METROPOLE FILM BOARD

Alberta Jacoby

Alberta Jacoby

John Ferno

John Ferno

Richard Leacock

Richard Leacock

Shirley Clarke

Shirley Clarke

Irving Jacoby

Irving Jacoby

 

Metropole Film Board, INC is a not-for-profit corporation that serves as a fiscal agent for special projects by Storyville Films and other documentary production companies. It was originally established by Alberta & Irving Jacoby, in 1950, as the Mental Health Film Board, to produce educational films about psychiatry (The Lonely Night), child development (Angry Boy), social work (The Neglected), aging (The Steps of Age), and race (Hitch). Over four decades, the Film Board produced over a hundred ground-breaking films on these subjects, working with pioneer American documentary filmmakers including Williard Van Dyke: The River (1937), The City (1939); John Ferno: The Spanish Earth (1937); Shirley Clarke: Skyscraper (1960); Richard Leacock: Crisis (1963); and Irving Jacoby: High Over the Borders(1942) and The Photographer (1948). A number of their films are available for viewing as part of the permanent film collection of The Museum of Modern Art in New York.

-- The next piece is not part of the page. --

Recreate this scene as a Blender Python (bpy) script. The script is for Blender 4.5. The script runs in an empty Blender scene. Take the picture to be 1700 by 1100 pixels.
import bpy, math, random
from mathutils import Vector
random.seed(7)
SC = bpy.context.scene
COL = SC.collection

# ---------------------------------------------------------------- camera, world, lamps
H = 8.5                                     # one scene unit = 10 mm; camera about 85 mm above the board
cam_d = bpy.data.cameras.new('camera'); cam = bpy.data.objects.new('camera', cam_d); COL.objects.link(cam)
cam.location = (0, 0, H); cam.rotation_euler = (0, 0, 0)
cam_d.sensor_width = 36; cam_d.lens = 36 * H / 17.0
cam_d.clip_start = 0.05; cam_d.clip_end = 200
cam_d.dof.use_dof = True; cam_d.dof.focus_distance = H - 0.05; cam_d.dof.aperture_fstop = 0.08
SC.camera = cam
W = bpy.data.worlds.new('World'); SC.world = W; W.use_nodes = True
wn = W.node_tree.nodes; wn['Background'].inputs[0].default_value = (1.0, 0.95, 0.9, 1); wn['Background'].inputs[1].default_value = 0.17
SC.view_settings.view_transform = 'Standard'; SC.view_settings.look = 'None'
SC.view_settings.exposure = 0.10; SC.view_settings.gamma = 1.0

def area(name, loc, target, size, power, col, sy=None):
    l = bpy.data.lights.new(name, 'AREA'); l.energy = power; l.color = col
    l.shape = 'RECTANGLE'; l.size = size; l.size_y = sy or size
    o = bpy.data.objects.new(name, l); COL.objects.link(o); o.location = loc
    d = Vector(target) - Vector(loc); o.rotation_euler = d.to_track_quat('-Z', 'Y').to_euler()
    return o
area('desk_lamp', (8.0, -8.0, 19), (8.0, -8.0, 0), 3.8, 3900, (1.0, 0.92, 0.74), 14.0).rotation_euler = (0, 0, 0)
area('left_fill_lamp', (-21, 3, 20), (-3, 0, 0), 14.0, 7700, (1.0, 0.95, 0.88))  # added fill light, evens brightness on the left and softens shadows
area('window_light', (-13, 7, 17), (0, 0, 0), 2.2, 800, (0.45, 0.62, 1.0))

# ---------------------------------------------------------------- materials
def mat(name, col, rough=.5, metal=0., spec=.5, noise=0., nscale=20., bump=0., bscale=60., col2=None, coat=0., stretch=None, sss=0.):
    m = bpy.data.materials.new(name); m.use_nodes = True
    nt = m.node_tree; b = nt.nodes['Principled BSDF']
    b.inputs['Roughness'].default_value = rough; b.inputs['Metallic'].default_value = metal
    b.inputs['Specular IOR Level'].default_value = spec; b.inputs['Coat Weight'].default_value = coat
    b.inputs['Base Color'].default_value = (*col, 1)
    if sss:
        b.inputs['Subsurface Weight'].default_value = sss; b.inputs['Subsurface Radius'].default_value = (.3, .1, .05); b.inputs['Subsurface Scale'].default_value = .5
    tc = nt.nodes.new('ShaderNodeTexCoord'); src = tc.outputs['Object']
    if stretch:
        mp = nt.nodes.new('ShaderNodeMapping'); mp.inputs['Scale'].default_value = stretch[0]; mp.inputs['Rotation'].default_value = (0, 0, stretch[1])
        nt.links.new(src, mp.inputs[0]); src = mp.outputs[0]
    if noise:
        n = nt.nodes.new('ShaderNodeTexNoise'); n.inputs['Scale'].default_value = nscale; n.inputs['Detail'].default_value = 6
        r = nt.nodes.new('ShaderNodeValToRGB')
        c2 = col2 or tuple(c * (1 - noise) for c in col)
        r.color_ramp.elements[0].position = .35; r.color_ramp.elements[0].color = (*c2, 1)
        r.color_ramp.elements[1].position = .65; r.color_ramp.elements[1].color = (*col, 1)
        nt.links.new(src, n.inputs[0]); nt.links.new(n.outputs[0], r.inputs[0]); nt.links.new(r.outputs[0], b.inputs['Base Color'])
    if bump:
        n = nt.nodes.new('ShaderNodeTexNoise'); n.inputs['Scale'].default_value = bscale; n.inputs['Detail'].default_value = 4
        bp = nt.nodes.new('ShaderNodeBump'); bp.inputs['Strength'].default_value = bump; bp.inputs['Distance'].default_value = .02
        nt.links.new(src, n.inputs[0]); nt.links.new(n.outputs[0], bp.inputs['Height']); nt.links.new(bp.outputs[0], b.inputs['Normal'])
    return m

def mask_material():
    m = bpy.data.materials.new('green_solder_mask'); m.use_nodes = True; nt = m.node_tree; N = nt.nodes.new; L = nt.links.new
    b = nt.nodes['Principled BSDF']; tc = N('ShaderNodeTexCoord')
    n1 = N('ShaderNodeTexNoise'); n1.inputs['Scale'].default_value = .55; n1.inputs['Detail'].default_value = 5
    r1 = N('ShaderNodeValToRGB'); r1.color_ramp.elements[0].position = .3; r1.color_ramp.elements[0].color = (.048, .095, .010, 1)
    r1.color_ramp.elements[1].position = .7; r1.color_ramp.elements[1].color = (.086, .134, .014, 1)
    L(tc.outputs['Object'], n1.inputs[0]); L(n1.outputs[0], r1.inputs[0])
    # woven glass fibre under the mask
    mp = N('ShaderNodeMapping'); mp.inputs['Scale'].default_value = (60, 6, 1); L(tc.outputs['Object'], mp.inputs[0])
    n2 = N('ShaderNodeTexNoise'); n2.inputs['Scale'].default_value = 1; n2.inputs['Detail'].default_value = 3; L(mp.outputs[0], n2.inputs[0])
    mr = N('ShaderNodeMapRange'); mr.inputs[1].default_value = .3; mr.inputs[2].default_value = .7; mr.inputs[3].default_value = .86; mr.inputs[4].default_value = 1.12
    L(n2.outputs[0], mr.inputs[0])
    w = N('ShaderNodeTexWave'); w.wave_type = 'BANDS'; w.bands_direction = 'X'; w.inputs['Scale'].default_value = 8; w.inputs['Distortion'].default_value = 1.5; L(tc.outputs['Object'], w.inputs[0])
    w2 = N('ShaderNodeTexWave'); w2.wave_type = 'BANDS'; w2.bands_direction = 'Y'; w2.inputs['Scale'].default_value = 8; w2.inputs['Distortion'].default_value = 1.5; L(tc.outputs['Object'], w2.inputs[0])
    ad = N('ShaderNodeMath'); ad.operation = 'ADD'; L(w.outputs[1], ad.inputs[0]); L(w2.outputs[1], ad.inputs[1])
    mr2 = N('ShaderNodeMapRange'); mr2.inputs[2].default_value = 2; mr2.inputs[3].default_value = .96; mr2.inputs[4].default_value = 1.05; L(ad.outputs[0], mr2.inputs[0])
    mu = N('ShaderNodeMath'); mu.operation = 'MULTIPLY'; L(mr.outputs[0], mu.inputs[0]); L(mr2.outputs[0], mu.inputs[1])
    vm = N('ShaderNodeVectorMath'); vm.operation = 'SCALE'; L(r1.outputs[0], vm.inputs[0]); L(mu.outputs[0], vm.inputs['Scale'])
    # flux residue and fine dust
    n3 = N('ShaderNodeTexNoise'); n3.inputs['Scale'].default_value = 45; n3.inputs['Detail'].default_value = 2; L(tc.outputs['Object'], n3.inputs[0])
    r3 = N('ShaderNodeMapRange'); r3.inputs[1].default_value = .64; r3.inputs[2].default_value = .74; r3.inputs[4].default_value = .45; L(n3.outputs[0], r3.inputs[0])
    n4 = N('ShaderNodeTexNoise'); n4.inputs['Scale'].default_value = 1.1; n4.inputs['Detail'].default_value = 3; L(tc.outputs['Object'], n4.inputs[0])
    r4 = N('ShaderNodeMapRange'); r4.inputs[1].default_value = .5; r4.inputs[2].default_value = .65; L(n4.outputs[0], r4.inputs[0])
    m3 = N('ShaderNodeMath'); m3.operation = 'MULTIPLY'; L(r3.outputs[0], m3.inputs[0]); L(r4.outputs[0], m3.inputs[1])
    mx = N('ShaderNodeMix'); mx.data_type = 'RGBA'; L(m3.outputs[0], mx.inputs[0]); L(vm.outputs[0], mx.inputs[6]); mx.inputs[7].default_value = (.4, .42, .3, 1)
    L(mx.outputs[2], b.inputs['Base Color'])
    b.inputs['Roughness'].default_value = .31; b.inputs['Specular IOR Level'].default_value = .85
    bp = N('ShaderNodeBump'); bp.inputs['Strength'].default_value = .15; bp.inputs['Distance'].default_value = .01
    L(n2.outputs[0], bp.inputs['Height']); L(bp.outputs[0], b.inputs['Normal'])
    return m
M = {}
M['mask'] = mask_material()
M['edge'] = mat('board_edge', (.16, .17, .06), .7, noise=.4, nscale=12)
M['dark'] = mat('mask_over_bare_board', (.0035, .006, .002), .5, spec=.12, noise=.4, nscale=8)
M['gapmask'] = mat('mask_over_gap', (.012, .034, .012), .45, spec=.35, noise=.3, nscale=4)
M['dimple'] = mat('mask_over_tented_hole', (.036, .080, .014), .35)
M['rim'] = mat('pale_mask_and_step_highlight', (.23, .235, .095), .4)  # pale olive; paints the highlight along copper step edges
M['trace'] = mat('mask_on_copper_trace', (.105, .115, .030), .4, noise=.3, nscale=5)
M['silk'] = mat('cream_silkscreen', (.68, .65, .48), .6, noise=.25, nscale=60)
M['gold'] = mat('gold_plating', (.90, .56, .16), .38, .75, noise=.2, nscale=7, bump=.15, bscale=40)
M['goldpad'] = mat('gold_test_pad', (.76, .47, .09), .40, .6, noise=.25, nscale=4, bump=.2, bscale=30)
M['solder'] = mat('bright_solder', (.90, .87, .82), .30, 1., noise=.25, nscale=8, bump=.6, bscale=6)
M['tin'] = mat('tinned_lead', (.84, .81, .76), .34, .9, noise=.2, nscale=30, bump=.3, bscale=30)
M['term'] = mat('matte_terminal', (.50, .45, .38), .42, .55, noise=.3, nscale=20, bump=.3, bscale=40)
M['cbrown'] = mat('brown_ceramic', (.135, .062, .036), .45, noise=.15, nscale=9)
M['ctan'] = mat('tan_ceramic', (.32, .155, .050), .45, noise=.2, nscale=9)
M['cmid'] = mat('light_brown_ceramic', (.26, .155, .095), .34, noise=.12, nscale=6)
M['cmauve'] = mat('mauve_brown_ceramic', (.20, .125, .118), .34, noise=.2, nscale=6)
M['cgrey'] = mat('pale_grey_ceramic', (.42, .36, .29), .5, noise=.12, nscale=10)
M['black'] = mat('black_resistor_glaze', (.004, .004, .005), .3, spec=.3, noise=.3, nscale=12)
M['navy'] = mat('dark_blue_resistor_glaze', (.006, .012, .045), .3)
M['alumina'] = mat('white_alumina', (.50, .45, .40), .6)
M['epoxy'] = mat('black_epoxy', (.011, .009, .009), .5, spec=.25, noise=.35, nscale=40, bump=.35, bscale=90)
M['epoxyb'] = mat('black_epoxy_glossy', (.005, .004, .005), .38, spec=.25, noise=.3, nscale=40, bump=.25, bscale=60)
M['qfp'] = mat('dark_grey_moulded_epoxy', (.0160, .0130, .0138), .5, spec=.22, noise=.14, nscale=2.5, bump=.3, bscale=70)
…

The film board was re-established in 1996 and renamed Metropole, to conduct a broader program for the planning, fundraising, and production of documentary films not likely to be funded or distributed through commercial channels.

Metropole recently served as fiscal sponsor for The Lavender Scare, Josh Howard’s feature-length documentary about the U.S. government's witch-hunt of federal employees suspected of being homosexual. 

Other films developed or produced by Metropole include The McCarthy Project, a portrait of the politician and poet Eugene McCarthy, Libraries on Fire, about the living national treasures of Indonesia, as well as Sister Rose’s Passion, Constantine’s Sword, and On Broadway.